The Channel 4 documentary backed this up. The couples in the Swingers film weren't kids. Simon and Carolyn had been swinging for four years and spoke about it with the calm matter-of-factness of people discussing a hobby they're genuinely good at. Ashley and Tanya in Open House Series 3 were a Leeds couple who'd built a long, settled marriage and were exploring what the next chapter looked like.

Oh, and that statistic about 14% of people over 60 having tried swinging? Not an outlier. The lifestyle doesn't have a retirement age.

So who actually are these people?

A few things show up across the research again and again.

Most are in long-term relationships. Around 80% of active swingers are married or in a committed partnership. The idea of the single swinger just out for kicks is far less common than the stable couple who've been together a decade and decided to explore something new together.

They're well-educated. Swingers are around 1.5 times more likely to hold a degree than the general population. And you know what, it makes sense. The lifestyle attracts people who are comfortable with nuance, who've thought carefully about what they want, and who can have honest conversations without things falling apart. You genuinely can't do this without good communication skills.

They're suburban, not city-centre. This surprises people. Despite the assumption that swinging is an urban thing, participation is actually higher in suburban areas. Think about it: couples with established lives, mortgages, kids at school, busy working weeks. The lifestyle fits around ordinary life. It doesn't replace it.

They report being happier. This is the one that raises eyebrows. Research into non-monogamy found that 71% of swingers report higher relationship satisfaction than before they entered the lifestyle. Nearly 79% of swinging couples describe themselves as happier in their intimate lives, compared to around 64% of the general population.

Is that because happy couples are more likely to explore? Probably partly. Does the lifestyle itself bring couples closer? Also probably yes. Most people who've been in it for a while will tell you it does both.

The jobs question

People always ask this one.

Every profession. Genuinely. Teachers, nurses, accountants, engineers, people in sales, people in HR, people who own their own businesses. One academic study noted strong representation in middle management, skilled trades, and professional services. Which is to say: completely ordinary working Britain.

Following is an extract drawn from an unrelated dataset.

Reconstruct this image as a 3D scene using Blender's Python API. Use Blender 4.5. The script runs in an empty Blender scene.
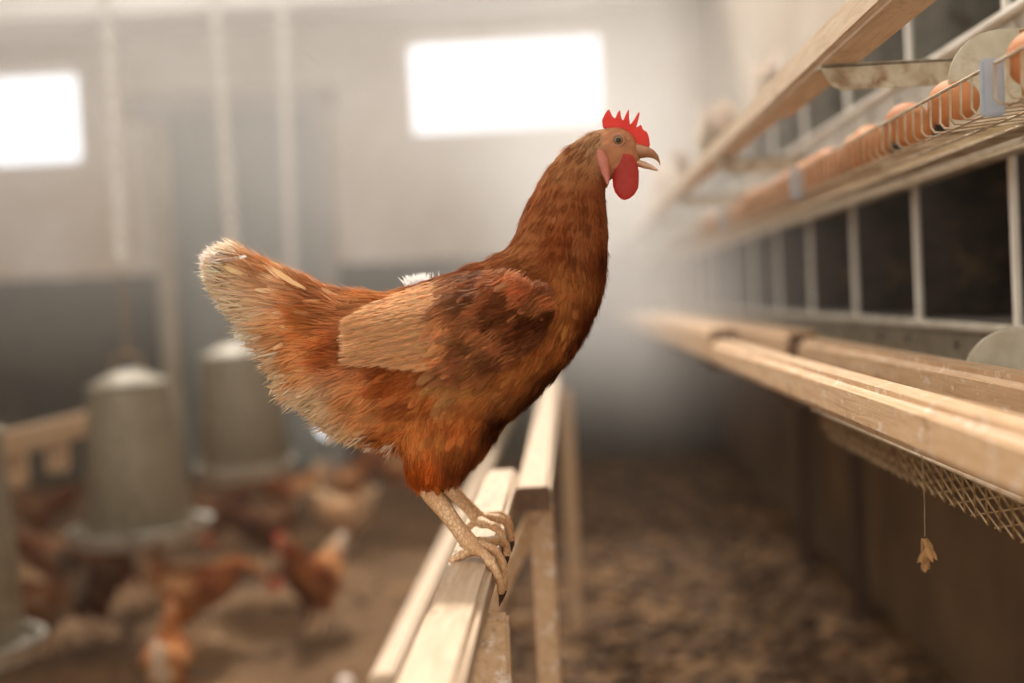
import bpy, bmesh, math, random
import numpy as np
from mathutils import Vector, Matrix
from mathutils.bvhtree import BVHTree

random.seed(7)
rng = np.random.default_rng(11)
SC = bpy.context.scene
COL = SC.collection
CZ = 1.02                       # camera height above the litter
F = 1422.2                      # focal length in pixels (50 mm on a 36 mm sensor, 1024 px wide)

def lin(c):
    return tuple(((v / 255) / 12.92 if v / 255 <= 0.04045 else (((v / 255) + 0.055) / 1.055) ** 2.4) for v in c)

# ------------------------------------------------------------------ camera
_yc = np.array([53.0, 44.5, -F]); _yc /= np.linalg.norm(_yc)
_v = np.array([-.049, 1, 0.]); _v[2] = -(_v[:2] @ _yc[:2]) / _yc[2]
_zc = _v / np.linalg.norm(_v)
_xc = np.cross(_yc, _zc)
RC = np.array([_xc, _yc, _zc])          # camera axes -> world
cam_data = bpy.data.cameras.new('camera')
cam = bpy.data.objects.new('camera', cam_data); COL.objects.link(cam)
cam_data.sensor_width = 36; cam_data.lens = 50
cam_data.clip_start = 0.02; cam_data.clip_end = 100
M4 = Matrix([[*RC[i], 0] for i in range(3)] + [[0, 0, 0, 1]])
M4.translation = (0, 0, CZ)
cam.matrix_world = M4
cam_data.dof.use_dof = True
cam_data.dof.focus_distance = 1.40
cam_data.dof.aperture_fstop = 2.0
SC.camera = cam

def P(px, py, Y):
    """world point at depth Y seen at a pixel of the 1024x683 frame"""
    d = RC @ np.array([px - 512, 341.5 - py, -F])
    q = d * Y / d[1]
    return Vector((q[0], q[1], q[2] + CZ))

# ------------------------------------------------------------------ world, sun, exposure
w = bpy.data.worlds.new('world'); SC.world = w; w.use_nodes = True
wb = w.node_tree.nodes['Background']
wb.inputs[0].default_value = (1.0, 0.945, 0.88, 1); wb.inputs[1].default_value = 1.35
sun_d = bpy.data.lights.new('sun', 'SUN'); sun = bpy.data.objects.new('sun', sun_d); COL.objects.link(sun)
sun_d.energy = 4.9; sun_d.angle = math.radians(7); sun_d.color = (1.0, 0.93, 0.84)
_az, _el = math.radians(-20), math.radians(52)     # behind the hen, slightly to the left
sdir = Vector((math.sin(_az) * math.cos(_el), math.cos(_az) * math.cos(_el), math.sin(_el)))
sun.rotation_euler = sdir.to_track_quat('Z', 'Y').to_euler()
sun.location = sdir * 8
SC.view_settings.view_transform = 'Standard'; SC.view_settings.look = 'None'
SC.view_settings.gamma = 1; SC.view_settings.use_curve_mapping = False
SC.view_settings.exposure = 0.0
SC.cycles.use_denoising = True
SC.cycles.volume_step_rate = 4; SC.cycles.volume_max_steps = 48
SC.cycles.volume_bounces = 1; SC.cycles.transparent_max_bounces = 24
SC.cycles.max_bounces = 6; SC.cycles.diffuse_bounces = 3
SC.cycles.sample_clamp_indirect = 4

# ------------------------------------------------------------------ materials
class NT:
    def __init__(self, name):
        self.m = bpy.data.materials.new(name); self.m.use_nodes = True
        self.t = self.m.node_tree; self.b = self.t.nodes['Principled BSDF']; self.out = self.t.nodes['Material Output']
    def n(self, kind, **kw):
        nd = self.t.nodes.new(kind)
        for k, v in kw.items(): setattr(nd, k, v)
        return nd
    def l(self, a, b): self.t.links.new(a, b)
    def s(self, sock, v):
        if hasattr(v, 'links') or isinstance(v, bpy.types.NodeSocket): self.l(v, sock)
        else: sock.default_value = v
    def math(self, op, a, b=0.0, c=0.0, clamp=False):
        nd = self.n('ShaderNodeMath', operation=op); nd.use_clamp = clamp
        for i, v in enumerate((a, b, c)): self.s(nd.inputs[i], v)
        return nd.outputs[0]
    def mix(self, f, a, b):
        nd = self.n('ShaderNodeMix', data_type='RGBA')
        self.s(nd.inputs[0], f); self.s(nd.inputs[6], a); self.s(nd.inputs[7], b)
        return nd.outputs[2]
    def noise(self, vec, scale, detail=4, rough=.55, dist=0.0):
        nd = self.n('ShaderNodeTexNoise'); nd.inputs['Scale'].default_value = scale
        nd.inputs['Detail'].default_value = detail; nd.inputs['Roughness'].default_value = rough
        nd.inputs['Distortion'].default_value = dist
        if vec is not None: self.l(vec, nd.inputs['Vector'])
        return nd.outputs[0]
    def coord(self, scale=(1, 1, 1), kind='Object'):
        tc = self.n('ShaderNodeTexCoord'); mp = self.n('ShaderNodeMapping')
        mp.inputs['Scale'].default_value = scale
        self.l(tc.outputs[kind], mp.inputs[0]); return mp.outputs[0]
    def ramp(self, f, a, b):
        nd = self.n('ShaderNodeMapRange'); nd.inputs[1].default_value = a; nd.inputs[2].default_value = b
        self.s(nd.inputs[0], f); return nd.outputs[0]
    def bump(self, h, strength, dist):
        nd = self.n('ShaderNodeBump'); nd.inputs['Strength'].default_value = strength; nd.inputs['Distance'].default_value = dist
        self.l(h, nd.inputs['Height']); self.l(nd.outputs[0], self.b.inputs['Normal'])

def c4(c): return (*lin(c), 1)

def mat_plain(name, a, b=None, rough=.6, scale=20, metal=0.0, bump=0.0, bscale=None, stretch=(1, 1, 1), sub=0.0, dist=.002):
    t = NT(name)
    v = t.coord(stretch)
    f = t.ramp(t.noise(v, scale, 5), .35, .65)
    t.l(t.mix(f, c4(a), c4(b or a)), t.b.inputs['Base Color'])
    t.b.inputs['Roughness'].default_value = rough; t.b.inputs['Metallic'].default_value = metal
    if sub:
        t.b.inputs['Subsurface Weight'].default_value = sub; t.b.inputs['Subsurface Radius'].default_value = (.02, .006, .004)
        t.b.inputs['Subsurface Scale'].default_value = .4
    if bump: t.bump(t.noise(v, bscale or scale, 6), bump, dist)
    return t.m

def mat_wood(name, a, b, dark, grime=.5, stretch=(28, 2.0, 28), white=0.0):
    t = NT(name)
    v = t.coord(stretch)
    g = t.noise(v, 5, 6, .6, .6)
    col = t.mix(t.ramp(g, .3, .7), c4(a), c4(b))
    v2 = t.coord((1, .6, 1))
    st = t.ramp(t.noise(v2, 22, 7, .7), .58, .70)
    col = t.mix(t.math('MULTIPLY', st, grime), col, c4(dark))
    sp = t.ramp(t.noise(t.coord(), 160, 3, .6), .66, .72)
    col = t.mix(t.math('MULTIPLY', sp, grime), col, c4(dark))
    if white:
        ws = t.ramp(t.noise(t.coord((1, .5, 1)), 70, 5, .7), .56, .64)
        col = t.mix(t.math('MULTIPLY', ws, white), col, c4((240, 232, 220)))
    t.l(col, t.b.inputs['Base Color'])
    t.b.inputs['Roughness'].default_value = .55
    t.bump(g, .5, .0015)
    return t.m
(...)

The idea that it's a working-class thing or a wealthy elite thing just isn't backed up. The lifestyle has always been solidly, stubbornly normal in that sense.

What changed

There used to be one way into the lifestyle. Know someone who knows someone, or stumble across a club by word of mouth. The internet changed everything.

UK swinger clubs grew from roughly five in 2003 to over forty in recent years, according to academic research into the scene. Online lifestyle communities now let couples research, explore, and connect on their own terms, entirely in private, before they've even committed to doing anything at all.

The barrier dropped. And the people who came through were just like everyone else, because they were everyone else.

What the TV shows don't capture

Open House and the Channel 4 documentary are great for normalising the conversation. They show ordinary people making an unusual choice. That matters.

But they don't show the quiet majority. The couples who've been in the lifestyle for years, who go to a club once a month the same way other couples go to a restaurant, who have a small circle of trusted lifestyle friends, who've never had a dramatic moment or a wobble on camera.

Those people make up the bulk of 1.5 million. They're the teacher next door. The couple you see every Saturday morning at the farmers' market. The mates from the gym.

They just don't make great television.